Rot-grüne Reformen ohne Wirkung

Deutschland lasse die wirtschaftliche Stagnation nur langsam hinter sich, erklären die sechs wichtigsten Konjunkturforscher. Wachstum reicht 2004 und 2005 nicht, um Joblosigkeit nennenswert zu verringern. Dafür seien auch Hartz-Gesetze ungeeignet

AUS BERLIN HANNES KOCH

Die Gesetzesflut der rot-grünen Bundesregierung trägt wenig dazu bei, die wirtschaftliche Lage zu verbessern. Das ist die Botschaft der sechs großen Wirtschaftsforschungsinstitute, die diese in ihrem Frühjahrsgutachten niedergelegt haben. „Es wäre falsch zu meinen, die bessere Konjunktur sei auch oder sogar vorwiegend das Ergebnis der in Gang gesetzten Reformen“, erklärten die Ökonomen gestern in Berlin.

Eine Verbesserung muss man sowieso mit der Lupe suchen. Während die Weltwirtschaft kräftig wächst, „löst sich die deutsche Wirtschaft langsam aus der Stagnation“. Nach einem leichten Rückgang der Wirtschaftsleistung in 2003 werden dieses und nächstes Jahr jeweils um 1,5 Prozent mehr Güter und Dienstleistungen hergestellt. Diese Belebung reicht allerdings nicht aus, um die Arbeitslosigkeit zu reduzieren. Sie verharrt bei gut zehn Prozent oder rund 4,3 Millionen Erwerbslosen auch 2005.

Den Hinweis auf die mangelnde Wirkung der rot-grünen Politik wollte Gustav Adolf Horn vom Deutschen Institut für Wirtschaftsforschung (DIW) auch ganz grundsätzlich verstanden wissen. Eine Nationalregierung könne mit kurzfristiger Konjunkturpolitik selten viel ausrichten und müsse sich deshalb langfristig darauf konzentrieren, mehr Wachstum zu schaffen. Aber auch da hapert es nach Ansicht der Wirtschaftsforscher.

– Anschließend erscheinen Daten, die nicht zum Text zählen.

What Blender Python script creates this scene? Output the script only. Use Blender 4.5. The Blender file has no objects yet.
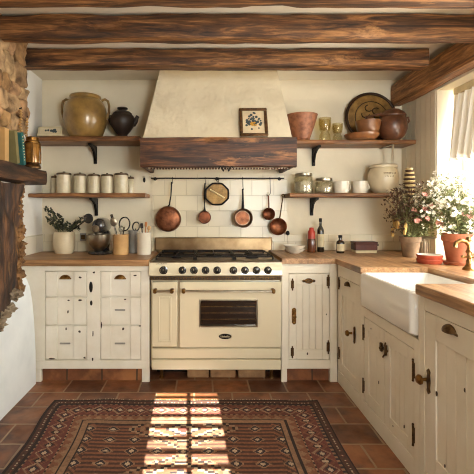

Rot-Grün lege bisher zu wenig Gewicht darauf, die Staatsfinanzen von konsumptiven zu investiven Ausgaben umzuschichten. Für staatliche Investitionen in Infrastruktur und Bildung müsse deutlich mehr Geld ausgegeben werden, damit der Wohlstand in Zukunft nicht abnehme.

Demgegenüber würden manche der rot-grünen Maßnahmen geradezu verpuffen. „Die Hartz-Reform“ zur Deregulierung des Arbeitsmarktes „hat keine positiven Beschäftigungseffekte“, sagte DIW-Wissenschaftler Horn. Eckhard Wohlers vom Hamburgischen Welt-Wirtschafts-Archiv fügte hinzu: „Der Niedriglohnsektor löst das Problem der Arbeitslosigkeit nicht.“ Die Bundesregierung solle lieber ein Gesetz weniger als eines mehr verabschieden, mahnte Horn – die Reform-Orgie habe die Bevölkerung verunsichert. Und wer sich unsicher fühle, gebe zu wenig Geld aus. Ergebnis: Die Nachfrage lahme, die Wirtschaft schwächelt.

Aber nicht in jedem Punkt taugt das Gutachten als Kritik-Vorlage für Gewerkschafter, Verbände und Attac. Wo immer möglich und effizient, solle Deregulierung stattfinden, sagen die Ökonomen. Außerdem fordern sie eine „maßvolle Lohnpolitik“: Die Steigerung solle unter dem Zuwachs der Produktivität bleiben, also bei rund einem Prozent pro Jahr.

Die lahme wirtschaftliche Lage spiegelt sich im Zustand der Staatsfinanzen: Nach Einschätzung der Institute wird Deutschland sowohl dieses als auch nächstes Jahr das Maastricht-Kriterium der Eurozone verfehlen (maximal drei Prozent Neuverschuldung im Vergleich zum BIP). Selbst rot-grüne Regierungskreise räumen ein, dass die Neuverschuldung 2004 infolge vieler Finanzlöcher – eins davon: das Ausbleiben der Mittel aus der bislang gescheiterten Lkw-Gebühr – im schlechtesten Fall 40 Milliarden Euro übersteigen könne. Jenseits dieser Grenze, die durch das Rekorddefizit von CSU-Finanzminister Theo Waigel von 1996 markiert wird, beginnt nach gegenwärtiger Definition der endgültige finanzpolitische Horror. Steuerschätzer aus Bund und Ländern gehen inzwischen davon aus, dass zwischen 2005 und 2007 rund 30 Milliarden Euro weniger Steuern hereinkommen, als noch im vergangenen Jahr geplant.